» **Material provided**:
========

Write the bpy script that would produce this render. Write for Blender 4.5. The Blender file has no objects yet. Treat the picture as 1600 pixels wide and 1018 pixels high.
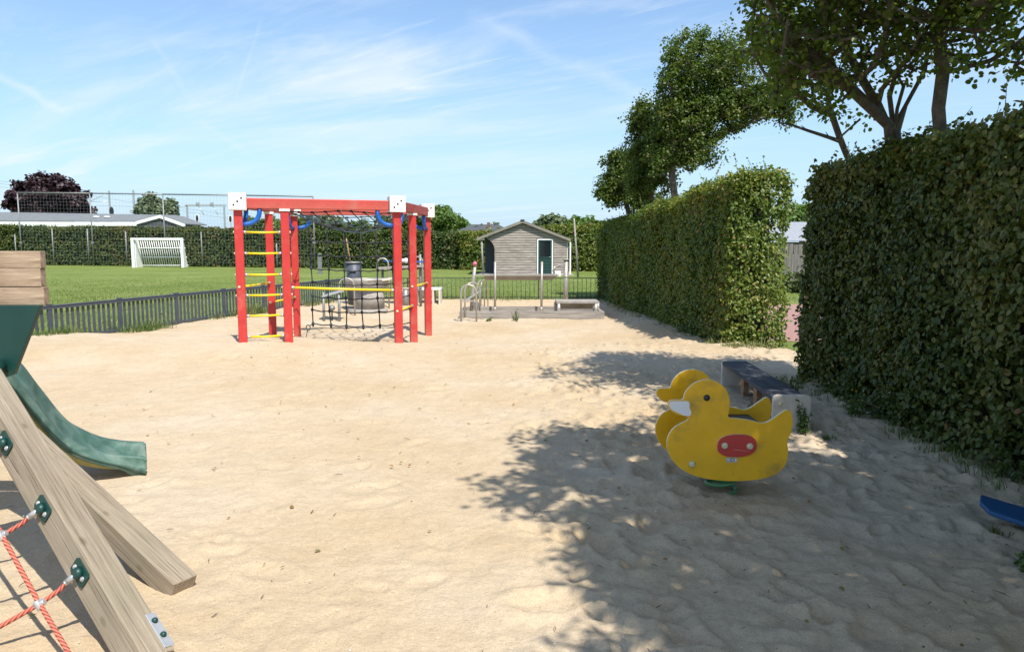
import bpy, math, random
import numpy as np
from mathutils import Vector, Matrix, Euler
R = math.radians
rnd = random.Random(7)
rng = np.random.default_rng(11)
scene = bpy.context.scene
col = scene.collection

# ------------------------------------------------------------------ camera
F, CX, CY, CAMH = 1150.0, 800.0, 509.0, 1.65
PITCH = math.atan(129 / 1150)
cd = bpy.data.cameras.new('camera')
cam = bpy.data.objects.new('camera', cd)
col.objects.link(cam)
cam.location = (0, 0, CAMH)
cam.rotation_euler = (R(90) - PITCH, 0, 0)
cd.sensor_width = 36
cd.lens = 36 * F / 1600
cd.clip_start = 0.05
cd.clip_end = 2000
scene.camera = cam

# ------------------------------------------------------------------ sun, sky, exposure
SUNV = Vector((0.30, -0.58, 1.0)).normalized()      # from the ground towards the sun
EL = math.asin(SUNV.z)
ld = bpy.data.lights.new('sun', 'SUN')
ld.energy = 4.4
ld.angle = R(0.53)
ld.color = (1.0, 0.96, 0.90)
sun = bpy.data.objects.new('sun', ld)
col.objects.link(sun)
sun.rotation_euler = (-SUNV).to_track_quat('-Z', 'Y').to_euler()
sun.location = (3, -6, 12)

world = bpy.data.worlds.new('World')
scene.world = world
world.use_nodes = True
wn, wl = world.node_tree.nodes, world.node_tree.links
wn.clear()
def W(t, **k):
    n = wn.new(t)
    for a, b in k.items():
        setattr(n, a, b)
    return n
sky = W('ShaderNodeTexSky', sky_type='NISHITA')
sky.sun_disc = False
sky.sun_elevation = EL
sky.sun_rotation = math.atan2(SUNV.x, SUNV.y)
sky.air_density = 1.0
sky.dust_density = 0.6
sky.ozone_density = 2.0
tc = W('ShaderNodeTexCoord')
sep = W('ShaderNodeSeparateXYZ')
wl.new(tc.outputs['Generated'], sep.inputs[0])
def M(op, a, b=None, c=None, clamp=False):
    n = W('ShaderNodeMath', operation=op)
    n.use_clamp = clamp
    for i, v in enumerate((a, b, c)):
        if v is None:
            continue
        if isinstance(v, (int, float)):
            n.inputs[i].default_value = v
        else:
            wl.new(v, n.inputs[i])
    return n.outputs[0]
zz = M('ADD', M('MAXIMUM', sep.outputs[2], 0.0), 0.10)
ux, uy = M('DIVIDE', sep.outputs[0], zz), M('DIVIDE', sep.outputs[1], zz)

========

» **What you are asked to do**: Output each line exactly; omit every picture.

» **Answer to this problem**:
Write the bpy script that would produce this render. Write for Blender 4.5. The Blender file has no objects yet. Treat the picture as 1600 pixels wide and 1018 pixels high.
import bpy, math, random
import numpy as np
from mathutils import Vector, Matrix, Euler
R = math.radians
rnd = random.Random(7)
rng = np.random.default_rng(11)
scene = bpy.context.scene
col = scene.collection

# ------------------------------------------------------------------ camera
F, CX, CY, CAMH = 1150.0, 800.0, 509.0, 1.65
PITCH = math.atan(129 / 1150)
cd = bpy.data.cameras.new('camera')
cam = bpy.data.objects.new('camera', cd)
col.objects.link(cam)
cam.location = (0, 0, CAMH)
cam.rotation_euler = (R(90) - PITCH, 0, 0)
cd.sensor_width = 36
cd.lens = 36 * F / 1600
cd.clip_start = 0.05
cd.clip_end = 2000
scene.camera = cam

# ------------------------------------------------------------------ sun, sky, exposure
SUNV = Vector((0.30, -0.58, 1.0)).normalized()      # from the ground towards the sun
EL = math.asin(SUNV.z)
ld = bpy.data.lights.new('sun', 'SUN')
ld.energy = 4.4
ld.angle = R(0.53)
ld.color = (1.0, 0.96, 0.90)
sun = bpy.data.objects.new('sun', ld)
col.objects.link(sun)
sun.rotation_euler = (-SUNV).to_track_quat('-Z', 'Y').to_euler()
sun.location = (3, -6, 12)

world = bpy.data.worlds.new('World')
scene.world = world
world.use_nodes = True
wn, wl = world.node_tree.nodes, world.node_tree.links
wn.clear()
def W(t, **k):
    n = wn.new(t)
    for a, b in k.items():
        setattr(n, a, b)
    return n
sky = W('ShaderNodeTexSky', sky_type='NISHITA')
sky.sun_disc = False
sky.sun_elevation = EL
sky.sun_rotation = math.atan2(SUNV.x, SUNV.y)
sky.air_density = 1.0
sky.dust_density = 0.6
sky.ozone_density = 2.0
tc = W('ShaderNodeTexCoord')
sep = W('ShaderNodeSeparateXYZ')
wl.new(tc.outputs['Generated'], sep.inputs[0])
def M(op, a, b=None, c=None, clamp=False):
    n = W('ShaderNodeMath', operation=op)
    n.use_clamp = clamp
    for i, v in enumerate((a, b, c)):
        if v is None:
            continue
        if isinstance(v, (int, float)):
            n.inputs[i].default_value = v
        else:
            wl.new(v, n.inputs[i])
    return n.outputs[0]
zz = M('ADD', M('MAXIMUM', sep.outputs[2], 0.0), 0.10)
ux, uy = M('DIVIDE', sep.outputs[0], zz), M('DIVIDE', sep.outputs[1], zz)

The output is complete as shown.